Ruy Castro
Do tempo de Aristóteles
RIO DE JANEIRO - Em 1968, Décio Pignatari dizia que a educação no Brasil só tomaria jeito no dia em que houvesse um computador em cada sala de aula. Ao ouvi-lo dizer aquilo, ao redor de um picadinho no Parque Recreio, no Flamengo, José Lino Grünewald e eu embatucamos. O único computador que conhecíamos era o monstro de 1 milhão de válvulas de "2001 --Uma Odisseia no Espaço", recém-lançado. Como seria possível um bichão como Hal em cada sala de aula?
Mas, vinda de Décio, a afirmação fazia sentido. Sua própria poesia parecia implorar por um computador para ser feita. Nos anos seguintes, em livros sobre linguagem e comunicação, Décio desenvolveria aquele conceito. Seu colega canadense Marshall McLuhan --de quem ele foi o primeiro tradutor no Brasil-- também acreditava no fim da linguagem lógica, analógica, aristotélica, com começo, meio e fim, e na tomada do poder pelos computadores. Era o mundo pós-verbal a caminho.
Um dia, como Décio parecia adivinhar, os computadores encolheram. Dispensaram as válvulas, tornaram-se portáteis e ficaram ao alcance de qualquer um --até dos ágrafos, dos que nunca tinham saído do estágio pré-verbal. E, antes de haver um computador para cada sala de aula, a proporção passou a ser de um para cada aluno da classe.
A partir dos anos 90, Décio e eu, que pena, nos afastamos. Mas, assistindo à escalada vertiginosa da cibernética, sempre o imaginei atrelado a seu PC, integrado ao mundo digital, simultâneo e aleatório com que sonhara.
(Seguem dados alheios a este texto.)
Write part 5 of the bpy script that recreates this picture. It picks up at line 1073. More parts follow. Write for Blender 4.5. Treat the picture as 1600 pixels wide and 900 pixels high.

Pois caí das nuvens, outro dia, ao ler na "Ilustríssima" que Décio não usava computadores. Só recebia e-mails impressos, que respondia a mão e alguém digitava por ele. Assim como era a mão que compunha seus textos, em cadernos espiralados, ou, no máximo, os datilografava numa Olivetti quase do tempo de Aristóteles.